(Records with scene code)
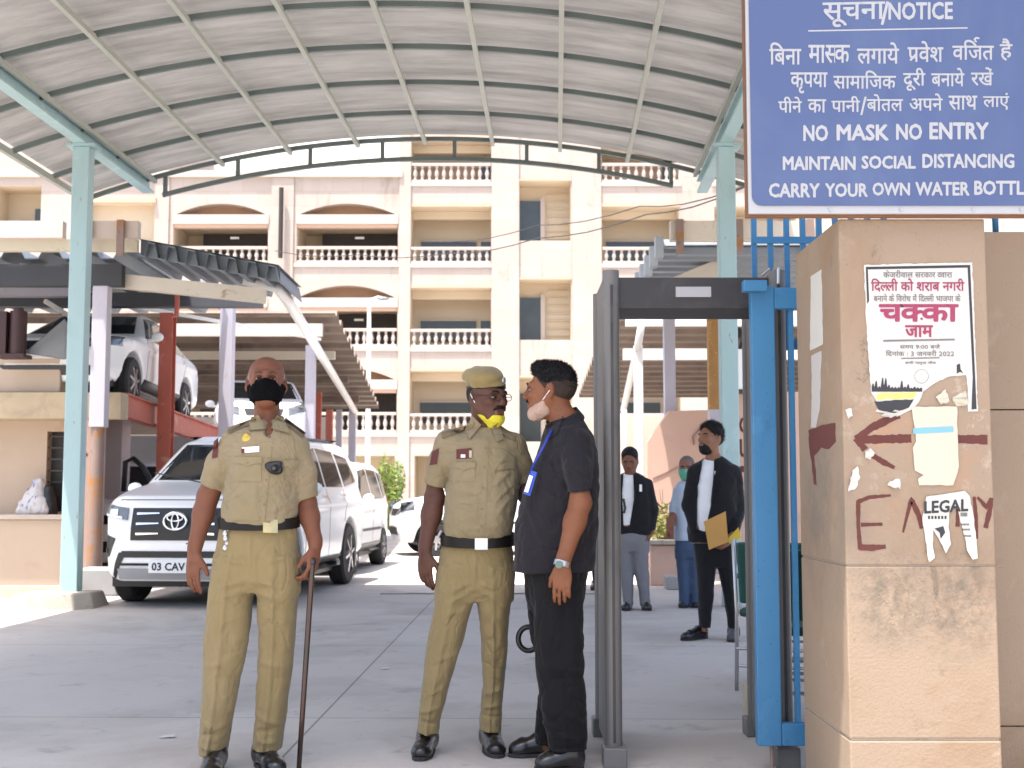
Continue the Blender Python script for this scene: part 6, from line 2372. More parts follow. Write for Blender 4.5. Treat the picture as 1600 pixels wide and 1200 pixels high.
f.cut(L1(0, 0, -.035), M1 @ Vector((0, 0, -1)), .006)
f.build('hair', hair_g, b1)
collar(sh1, P(418, 662, D1 + .03), C1 + Vector((0, .02, -.05)), .058, khaki, [(390, 656, 403, 648, 417, 670, 390, 672), (433, 648, 445, 656, 453, 677, 423, 669)], sv1)
ppatch(sv1, 'placket', (419, 678, 427, 678, 413, 818, 405, 818), khaki, sh1, .003, 3, 22)
for (x0, x1, yt, yb) in ((366, 408, 720, 752), (444, 466, 725, 757)):
    ppatch(sv1, 'pocket', (x0, yt, x1, yt - 1, x1, yb, x0 + 1, yb), khaki, sh1, .004, 8, 8)
    ppatch(sv1, 'pocket_flap', None, khaki, sh1, .0085, 12, 5, curve=((lambda u, a=x0, b=x1, t=yt: (a - 1 + (b - a + 2) * u, t - 6)), (lambda u, a=x0, b=x1, t=yt: (a - 1 + (b - a + 2) * u, t + 4 + 4 * math.exp(-((u - .5) / .16) ** 2)))))
for (x, y) in ((387, 723), (421, 682), (419, 716), (416, 750), (413, 788)):
    ppatch(sv1, 'button', (x - 1.3, y - 1.3, x + 1.3, y + 1.3), khaki_d, sh1, .009 if x == 387 else .005, 2, 2)
ppatch(sv1, 'name_plate', (378, 699, 405, 697, 405, 706, 378, 708), white_paint, sh1, .006, 4, 2)
ppatch(sv1, 'red_ribbon', (377, 701, 382, 701, 382, 708, 377, 708), red_paint, sh1, .008, 2, 2)
cm = MB()
hit = sv1.ray_cast(Vector((0, 0, H)), ray(385, 685).normalized())[0]
cm.ball(hit, (.019, .005, .021), 14)
cm.ball(hit + Vector((0, -.003, .012)), (.010, .006, .010), 10)
cm.build('cap_badge', pm('yellow_badge', (.55, .38, .07), .4, .3), sh1, smooth=True)
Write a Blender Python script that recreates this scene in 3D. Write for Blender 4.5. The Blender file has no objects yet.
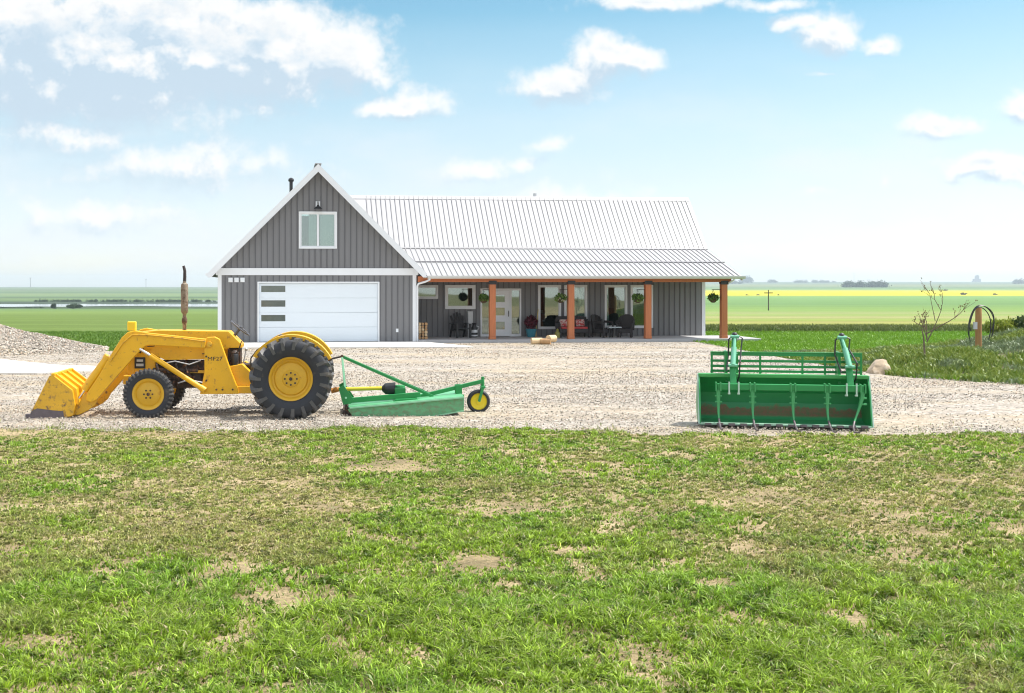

● **DIRECTIONS**
Set down all the data again exactly as above, pictures excluded.

● **FINAL RESULT**
Continue the Blender Python script for this scene: part 6, from line 2372. More parts follow. Write for Blender 4.5. Treat the picture as 1600 pixels wide and 1200 pixels high.
f.cut(L1(0, 0, -.035), M1 @ Vector((0, 0, -1)), .006)
f.build('hair', hair_g, b1)
collar(sh1, P(418, 662, D1 + .03), C1 + Vector((0, .02, -.05)), .058, khaki, [(390, 656, 403, 648, 417, 670, 390, 672), (433, 648, 445, 656, 453, 677, 423, 669)], sv1)
ppatch(sv1, 'placket', (419, 678, 427, 678, 413, 818, 405, 818), khaki, sh1, .003, 3, 22)
for (x0, x1, yt, yb) in ((366, 408, 720, 752), (444, 466, 725, 757)):
    ppatch(sv1, 'pocket', (x0, yt, x1, yt - 1, x1, yb, x0 + 1, yb), khaki, sh1, .004, 8, 8)
    ppatch(sv1, 'pocket_flap', None, khaki, sh1, .0085, 12, 5, curve=((lambda u, a=x0, b=x1, t=yt: (a - 1 + (b - a + 2) * u, t - 6)), (lambda u, a=x0, b=x1, t=yt: (a - 1 + (b - a + 2) * u, t + 4 + 4 * math.exp(-((u - .5) / .16) ** 2)))))
for (x, y) in ((387, 723), (421, 682), (419, 716), (416, 750), (413, 788)):
    ppatch(sv1, 'button', (x - 1.3, y - 1.3, x + 1.3, y + 1.3), khaki_d, sh1, .009 if x == 387 else .005, 2, 2)
ppatch(sv1, 'name_plate', (378, 699, 405, 697, 405, 706, 378, 708), white_paint, sh1, .006, 4, 2)
ppatch(sv1, 'red_ribbon', (377, 701, 382, 701, 382, 708, 377, 708), red_paint, sh1, .008, 2, 2)
cm = MB()
hit = sv1.ray_cast(Vector((0, 0, H)), ray(385, 685).normalized())[0]
cm.ball(hit, (.019, .005, .021), 14)
cm.ball(hit + Vector((0, -.003, .012)), (.010, .006, .010), 10)
cm.build('cap_badge', pm('yellow_badge', (.55, .38, .07), .4, .3), sh1, smooth=True)
Write a Blender Python script that recreates this scene in 3D. Write for Blender 4.5. The Blender file has no objects yet.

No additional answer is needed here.